What worries me more is what fills the gap. A growing share of what gets written is now generated rather than authored — produced fast, published without anyone checking whether it is true, and then read back in by the next model as if it were settled. Knowledge no one validated becomes training data, becomes more knowledge no one validated. It is a feedback loop — the same idea that shaped how I work — but running the wrong way, each pass leaving the web a little less trustworthy than the last. I am not against AI — I use it where appropriate, but I validate everything it produces and never treat it as a source of truth. It is a double-edged sword, one that has to be used responsibly. What I am against is not the technology but the carelessness around it: knowledge entering circulation that no person ever stood behind.
The second enclosure is older and has nothing to do with AI. The tools serious creative work depends on — the full-featured editors for photographs, for documents, for video — have been fenced off. A handful of large companies own that ground, and the cost of admission, in price or subscription or lock-in, quietly decides who gets to make serious work and who does not. I came to this through photography, which I love, and where the pattern is plain: the software a professional relies on is rented, not owned, and a beginner's ambition meets a paywall long before it meets the limits of their own skill.
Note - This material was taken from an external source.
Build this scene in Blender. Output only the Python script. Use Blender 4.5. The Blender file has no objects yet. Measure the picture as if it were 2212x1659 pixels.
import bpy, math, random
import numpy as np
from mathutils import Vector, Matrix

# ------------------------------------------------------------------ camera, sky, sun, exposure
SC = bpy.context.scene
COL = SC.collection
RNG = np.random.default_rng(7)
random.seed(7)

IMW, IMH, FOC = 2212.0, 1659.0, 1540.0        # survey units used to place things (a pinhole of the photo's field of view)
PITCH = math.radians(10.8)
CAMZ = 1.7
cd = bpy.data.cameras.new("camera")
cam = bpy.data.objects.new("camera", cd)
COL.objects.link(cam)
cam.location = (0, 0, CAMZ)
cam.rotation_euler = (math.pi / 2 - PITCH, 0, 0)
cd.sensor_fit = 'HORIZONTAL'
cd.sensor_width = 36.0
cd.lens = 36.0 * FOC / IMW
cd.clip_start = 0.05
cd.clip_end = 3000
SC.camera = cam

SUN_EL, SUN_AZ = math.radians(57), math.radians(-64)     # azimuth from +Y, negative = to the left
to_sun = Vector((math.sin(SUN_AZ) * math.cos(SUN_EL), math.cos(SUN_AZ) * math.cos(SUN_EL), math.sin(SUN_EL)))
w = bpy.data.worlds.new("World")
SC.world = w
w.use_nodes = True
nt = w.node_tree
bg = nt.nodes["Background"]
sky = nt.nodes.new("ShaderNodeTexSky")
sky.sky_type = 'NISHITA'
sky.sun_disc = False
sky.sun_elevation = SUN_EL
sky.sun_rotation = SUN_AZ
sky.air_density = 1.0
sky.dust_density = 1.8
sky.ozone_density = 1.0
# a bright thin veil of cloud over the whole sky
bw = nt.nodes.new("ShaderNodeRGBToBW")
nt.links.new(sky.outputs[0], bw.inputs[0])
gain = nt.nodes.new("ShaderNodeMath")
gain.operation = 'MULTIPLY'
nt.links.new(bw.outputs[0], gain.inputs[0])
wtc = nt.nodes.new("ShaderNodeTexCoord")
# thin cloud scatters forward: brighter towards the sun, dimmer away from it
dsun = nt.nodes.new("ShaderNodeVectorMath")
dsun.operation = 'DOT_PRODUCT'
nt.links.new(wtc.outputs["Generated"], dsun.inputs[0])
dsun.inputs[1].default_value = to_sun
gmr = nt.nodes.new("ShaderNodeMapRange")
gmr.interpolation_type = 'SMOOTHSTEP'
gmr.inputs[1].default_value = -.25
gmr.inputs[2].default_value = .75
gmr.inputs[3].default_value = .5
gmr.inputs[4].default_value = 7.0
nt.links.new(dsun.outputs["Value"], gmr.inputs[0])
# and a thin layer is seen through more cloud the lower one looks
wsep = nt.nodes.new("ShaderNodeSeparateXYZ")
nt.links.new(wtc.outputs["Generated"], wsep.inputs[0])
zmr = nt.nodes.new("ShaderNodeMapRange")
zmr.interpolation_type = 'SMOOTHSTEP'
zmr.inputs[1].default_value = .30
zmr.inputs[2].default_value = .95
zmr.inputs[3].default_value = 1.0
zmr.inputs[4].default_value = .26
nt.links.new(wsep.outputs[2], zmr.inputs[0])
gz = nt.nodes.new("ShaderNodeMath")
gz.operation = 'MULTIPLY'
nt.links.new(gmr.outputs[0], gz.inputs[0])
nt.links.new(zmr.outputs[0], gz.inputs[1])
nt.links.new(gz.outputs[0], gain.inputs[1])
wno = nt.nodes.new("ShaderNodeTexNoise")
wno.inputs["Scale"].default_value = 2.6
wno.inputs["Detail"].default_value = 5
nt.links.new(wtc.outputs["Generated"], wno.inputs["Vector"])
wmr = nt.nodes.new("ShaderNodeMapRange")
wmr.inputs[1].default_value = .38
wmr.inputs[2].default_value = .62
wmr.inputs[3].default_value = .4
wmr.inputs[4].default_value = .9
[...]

Two things the community gives freely, then, both being closed off: the knowledge that teaches people to build, and the tools they build with. That is what RSB is a response to — and it is why the response has two halves.
The two halves are built by the same hand, to the same standard, and that standard is the part I care about most, so let me start there. Everything in RSB is built in the open and held to a small set of pillars — the test every decision is measured against — and nothing, no claim and no line of code, is meant to enter circulation without a person standing behind it. The pillars are written down, in public, so you can hold me to them.
The first half is the tool. I am building Lab: a free, professional-grade photo editor for the desktop — photography being the work I know well. Not a stripped-down alternative to the expensive thing, but the serious tool itself, given away. Underneath, it is built as small crates with enforced boundaries, ordered from the most general to the most specific, so each piece can be understood and trusted on its own rather than tangled into a single mass — the full shape lives in the architecture reference. And it is free in both senses: it costs nothing, and the source is open under the GPL, so no one can fence it off again.
The second half is the knowledge. Building the tool this way produces, almost as a byproduct, the very thing disappearing from the web: a body of architecture and engineering knowledge that can be trusted because it was validated. Every significant decision is reasoned through and recorded; the rules those decisions imply are written down as standards; and all of it answers to the same pillars. It is centred on Rust, because that is what Lab is built in, but the principles are not — they are how to build serious software well. A developer starting out should be able to read it and learn not only what was decided but why, and trust that a person stood behind every word.
These two halves hold each other up. The knowledge is not theory, because there is a real, running system that had to obey it — the tool is the proof. And the tool can be trusted, because every decision inside it is open, reasoned, and validated — the knowledge is the receipt. Most projects offer one or the other: software with opaque internals, or writing with nothing running behind it. RSB insists on both, because that is what open source gave me — code I could read and the writing that explained it — and it is the standard I want to give back.
Those two halves are the project. Beyond it, there is something larger I am hoping for — something no single project can be on its own. RSB is one island of trusted, validated knowledge, and it would mean little as the only one. So part of the work is to find the others — the projects and writers and sites that hold their own work to a standard like this one — and point to them, openly, so a person learning to build has somewhere to stand. A single trustworthy source is a refuge; a network of them is a place to grow up in. I would like RSB to be a good neighbour in that network, not an island pretending to be a continent.
I should be honest about where this is. It is early. There is more written down than there is built, and what is built is the foundation rather than the house. I am one person, and for now the community is whoever is reading this. That is not something I am hiding — it is the invitation. The people I hope this reaches are the ones who would rather build one thing correctly than ten things quickly, who read a decision and want to know why, who would tell me when I am wrong and expect me to listen. If that is you, you are early, and early is the best time to arrive.
There are as many ways in as there are pieces of the work. Use the tools and tell me where they fail you. Read the decisions and the standards and hold them to the pillars — they are public precisely so you can. Write something to the same standard and let me point to it. Fix what is wrong. Or just build alongside, in your own corner, with the same care, and let that be the contribution. None of it has to be code.
Open source did not survive because anyone was paid to keep it alive. It survived because people who had been given something useful chose to add to it rather than only take. That is the whole mechanism, and it is the only one. I was given a great deal, and for a long time I only took. This is me adding to it — and an invitation, if any of this is yours too, to add to it with me.